> **EXERCISE DIRECTIONS**
Quote every line as written. Omit pictures.

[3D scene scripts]
+++++
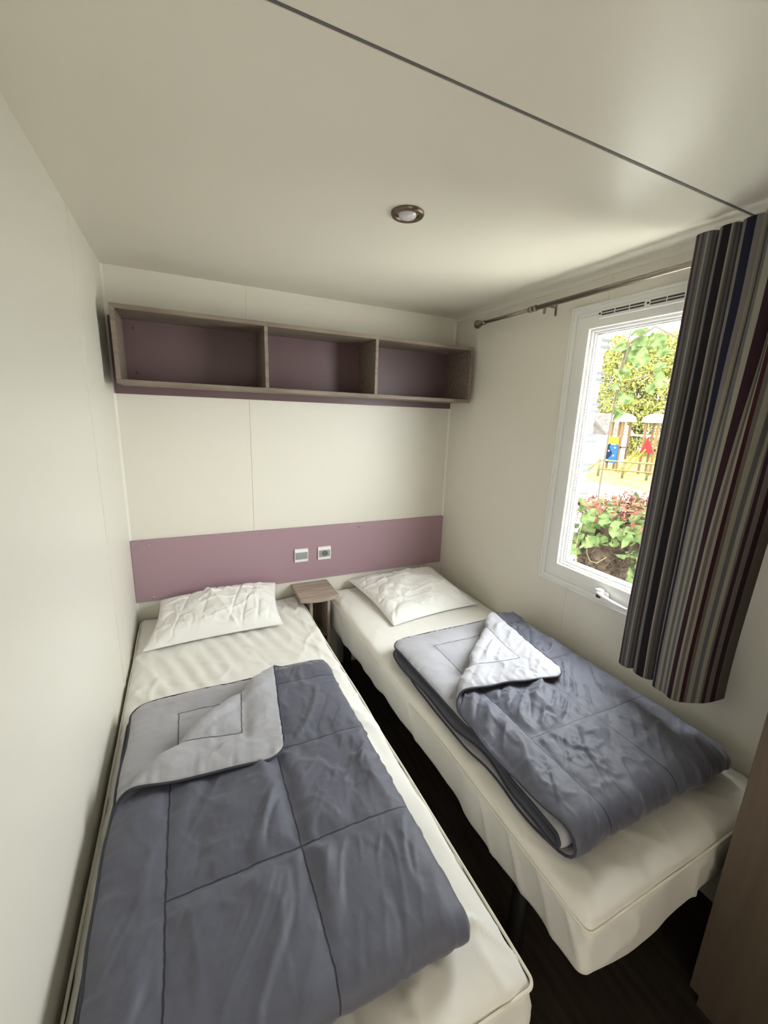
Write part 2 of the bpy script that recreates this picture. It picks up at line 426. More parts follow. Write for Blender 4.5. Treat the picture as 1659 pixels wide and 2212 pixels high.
# ------------------------------------------------------------------ nightstand
ns = empty('nightstand', (0.925, -0.12, 0), 'small narrow taupe oak nightstand with bowed top standing between the two beds', 'nightstand')
NX0, NX1 = 0.802, 1.022
pts = [(NX0, -0.004), (NX0, -0.236)]
for k in range(1, 12):
    t = k / 12; pts.append((NX0 + (NX1 - NX0) * t, -0.236 - 0.022 * math.sin(math.pi * t)))
pts += [(NX1, -0.236), (NX1, -0.004)]
BM().prism(pts, 2, 0.590, 0.612, 0.0012).out('top', m_wood_lit, ns)
for x in (0.868, 0.972): BM().box((x, -0.185, 0.0), (x + 0.016, -0.008, 0.590), 0.0008, 1).out('side_panel', m_wood_lit, ns)
BM().box((0.884, -0.020, 0.04), (0.972, -0.008, 0.590)).out('back_panel', m_wood_v, ns)
for z in (0.05, 0.33): BM().box((0.884, -0.180, z), (0.972, -0.020, z + 0.016), 0.0006, 1).out('shelf', m_wood, ns)

# ------------------------------------------------------------------ wardrobe at the right
wd = empty('wardrobe', (1.66, -2.28, 0), 'tall taupe oak wardrobe beyond the foot of the right bed', 'wardrobe')
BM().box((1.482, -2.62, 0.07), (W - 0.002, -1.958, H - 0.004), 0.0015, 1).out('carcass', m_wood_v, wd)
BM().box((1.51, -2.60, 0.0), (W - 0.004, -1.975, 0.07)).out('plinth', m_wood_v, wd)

# ------------------------------------------------------------------ beds
def bed(name, label, x0, x1):
    t = empty(name, ((x0 + x1) / 2, -0.97, 0), label, 'bed')
    def rail(lo, hi): return BM().box(lo, hi, 0.003, 1).out('frame_rail', m_leg, t)
    rail((x0 + 0.05, -1.86, 0.325), (x0 + 0.08, -0.08, 0.362)); rail((x1 - 0.08, -1.86, 0.325), (x1 - 0.05, -0.08, 0.362))
    rail((x0 + 0.05, -1.89, 0.325), (x1 - 0.05, -1.86, 0.362)); rail((x0 + 0.05, -0.08, 0.325), (x1 - 0.05, -0.05, 0.362))
    for i in range(12):
        y = -0.16 - i * 0.145
        BM().box((x0 + 0.052, y - 0.03, 0.3625), (x1 - 0.052, y + 0.03, 0.381), 0.002, 1).out('slat', m_slat, t)
    for x in (x0 + 0.075, x1 - 0.075):
        for y in (-0.17, -1.665):
            b = BM(); b.lathe([(0.022, 0.0), (0.025, 0.012), (0.025, 0.325)], (x, y, 0), 'Z', 20); b.out('leg', m_leg, t, True)
    return t
bed('single_bed', 'dark metal frame and legs of the left single bed, under its white mattress', 0.03, 0.83)
bed('single_bed', 'dark metal frame and legs of the right single bed, beside the window wall', 1.03, 1.84)

def roundbox(lo, hi, r, res, disp=None):
    """rounded box as one welded skin; returns verts, quads"""
    lo, hi = np.array(lo, float), np.array(hi, float)
    n = np.maximum(2, np.ceil((hi - lo) / res).astype(int) + 1)
    V, Q, off = [], [], 0
    for ax in range(3):
        a, b_ = [i for i in range(3) if i != ax]
        for side in (0, 1):
            ga, gb = np.meshgrid(np.linspace(lo[a], hi[a], n[a]), np.linspace(lo[b_], hi[b_], n[b_]), indexing='ij')
            P_ = np.zeros((ga.size, 3)); P_[:, a] = ga.ravel(); P_[:, b_] = gb.ravel(); P_[:, ax] = hi[ax] if side else lo[ax]
            flip = (side == 0) ^ (ax == 1)
            V.append(P_); Q.append(grid_quads(n[a], n[b_], off, flip)); off += ga.size
    V = np.concatenate(V); Q = np.concatenate(Q)
    key = np.round(V * 1e5).astype(np.int64)
    u, idx, inv = np.unique(key, axis=0, return_index=True, return_inverse=True)
    inv = inv.ravel(); V = V[idx]; Q = inv[Q]
    core = np.clip(V, lo + r, hi - r); d = V - core
    L = np.linalg.norm(d, axis=1, keepdims=True); L[L < 1e-9] = 1
    N = d / L
    V = core + N * r
    if disp is not None: V = disp(V, N)
    return V, Q

def piping_path(x0, x1, y0, y1, rad, n=40):
    pts = []
    cs = [(x1 - rad, y1 - rad, 0), (x0 + rad, y1 - rad, 90), (x0 + rad, y0 + rad, 180), (x1 - rad, y0 + rad, 270)]
    for i, (cx, cy, a) in enumerate(cs):
        for k in range(9):
            t = math.radians(a + 90 * k / 8); pts.append((cx + rad * math.cos(t), cy + rad * math.sin(t)))
        nx = cs[(i + 1) % 4]; t = math.radians(nx[2]); q = (nx[0] + rad * math.cos(t), nx[1] + rad * math.sin(t))
        p = pts[-1]
        for k in range(1, n): pts.append((p[0] + (q[0] - p[0]) * k / n, p[1] + (q[1] - p[1]) * k / n))
    return np.array(pts)

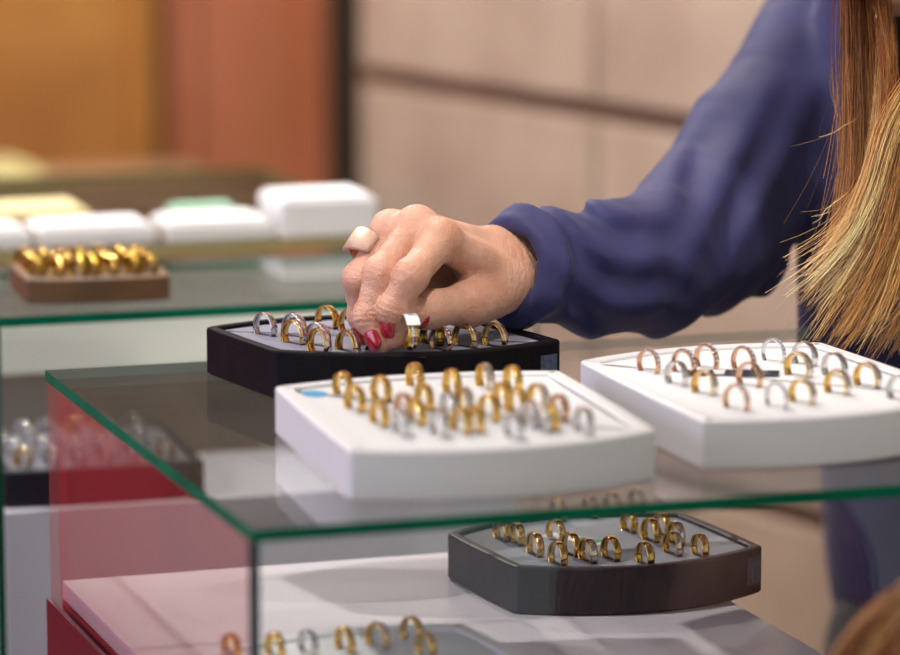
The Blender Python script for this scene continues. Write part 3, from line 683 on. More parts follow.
+++++
> **RESPONSE TO THE EXERCISE**
Write part 2 of the bpy script that recreates this picture. It picks up at line 426. More parts follow. Write for Blender 4.5. Treat the picture as 1659 pixels wide and 2212 pixels high.
# ------------------------------------------------------------------ nightstand
ns = empty('nightstand', (0.925, -0.12, 0), 'small narrow taupe oak nightstand with bowed top standing between the two beds', 'nightstand')
NX0, NX1 = 0.802, 1.022
pts = [(NX0, -0.004), (NX0, -0.236)]
for k in range(1, 12):
    t = k / 12; pts.append((NX0 + (NX1 - NX0) * t, -0.236 - 0.022 * math.sin(math.pi * t)))
pts += [(NX1, -0.236), (NX1, -0.004)]
BM().prism(pts, 2, 0.590, 0.612, 0.0012).out('top', m_wood_lit, ns)
for x in (0.868, 0.972): BM().box((x, -0.185, 0.0), (x + 0.016, -0.008, 0.590), 0.0008, 1).out('side_panel', m_wood_lit, ns)
BM().box((0.884, -0.020, 0.04), (0.972, -0.008, 0.590)).out('back_panel', m_wood_v, ns)
for z in (0.05, 0.33): BM().box((0.884, -0.180, z), (0.972, -0.020, z + 0.016), 0.0006, 1).out('shelf', m_wood, ns)

# ------------------------------------------------------------------ wardrobe at the right
wd = empty('wardrobe', (1.66, -2.28, 0), 'tall taupe oak wardrobe beyond the foot of the right bed', 'wardrobe')
BM().box((1.482, -2.62, 0.07), (W - 0.002, -1.958, H - 0.004), 0.0015, 1).out('carcass', m_wood_v, wd)
BM().box((1.51, -2.60, 0.0), (W - 0.004, -1.975, 0.07)).out('plinth', m_wood_v, wd)

# ------------------------------------------------------------------ beds
def bed(name, label, x0, x1):
    t = empty(name, ((x0 + x1) / 2, -0.97, 0), label, 'bed')
    def rail(lo, hi): return BM().box(lo, hi, 0.003, 1).out('frame_rail', m_leg, t)
    rail((x0 + 0.05, -1.86, 0.325), (x0 + 0.08, -0.08, 0.362)); rail((x1 - 0.08, -1.86, 0.325), (x1 - 0.05, -0.08, 0.362))
    rail((x0 + 0.05, -1.89, 0.325), (x1 - 0.05, -1.86, 0.362)); rail((x0 + 0.05, -0.08, 0.325), (x1 - 0.05, -0.05, 0.362))
    for i in range(12):
        y = -0.16 - i * 0.145
        BM().box((x0 + 0.052, y - 0.03, 0.3625), (x1 - 0.052, y + 0.03, 0.381), 0.002, 1).out('slat', m_slat, t)
    for x in (x0 + 0.075, x1 - 0.075):
        for y in (-0.17, -1.665):
            b = BM(); b.lathe([(0.022, 0.0), (0.025, 0.012), (0.025, 0.325)], (x, y, 0), 'Z', 20); b.out('leg', m_leg, t, True)
    return t
bed('single_bed', 'dark metal frame and legs of the left single bed, under its white mattress', 0.03, 0.83)
bed('single_bed', 'dark metal frame and legs of the right single bed, beside the window wall', 1.03, 1.84)

def roundbox(lo, hi, r, res, disp=None):
    """rounded box as one welded skin; returns verts, quads"""
    lo, hi = np.array(lo, float), np.array(hi, float)
    n = np.maximum(2, np.ceil((hi - lo) / res).astype(int) + 1)
    V, Q, off = [], [], 0
    for ax in range(3):
        a, b_ = [i for i in range(3) if i != ax]
        for side in (0, 1):
            ga, gb = np.meshgrid(np.linspace(lo[a], hi[a], n[a]), np.linspace(lo[b_], hi[b_], n[b_]), indexing='ij')
            P_ = np.zeros((ga.size, 3)); P_[:, a] = ga.ravel(); P_[:, b_] = gb.ravel(); P_[:, ax] = hi[ax] if side else lo[ax]
            flip = (side == 0) ^ (ax == 1)
            V.append(P_); Q.append(grid_quads(n[a], n[b_], off, flip)); off += ga.size
    V = np.concatenate(V); Q = np.concatenate(Q)
    key = np.round(V * 1e5).astype(np.int64)
    u, idx, inv = np.unique(key, axis=0, return_index=True, return_inverse=True)
    inv = inv.ravel(); V = V[idx]; Q = inv[Q]
    core = np.clip(V, lo + r, hi - r); d = V - core
    L = np.linalg.norm(d, axis=1, keepdims=True); L[L < 1e-9] = 1
    N = d / L
    V = core + N * r
    if disp is not None: V = disp(V, N)
    return V, Q

def piping_path(x0, x1, y0, y1, rad, n=40):
    pts = []
    cs = [(x1 - rad, y1 - rad, 0), (x0 + rad, y1 - rad, 90), (x0 + rad, y0 + rad, 180), (x1 - rad, y0 + rad, 270)]
    for i, (cx, cy, a) in enumerate(cs):
        for k in range(9):
            t = math.radians(a + 90 * k / 8); pts.append((cx + rad * math.cos(t), cy + rad * math.sin(t)))
        nx = cs[(i + 1) % 4]; t = math.radians(nx[2]); q = (nx[0] + rad * math.cos(t), nx[1] + rad * math.sin(t))
        p = pts[-1]
        for k in range(1, n): pts.append((p[0] + (q[0] - p[0]) * k / n, p[1] + (q[1] - p[1]) * k / n))
    return np.array(pts)

The Blender Python script for this scene continues. Write part 3, from line 683 on. More parts follow.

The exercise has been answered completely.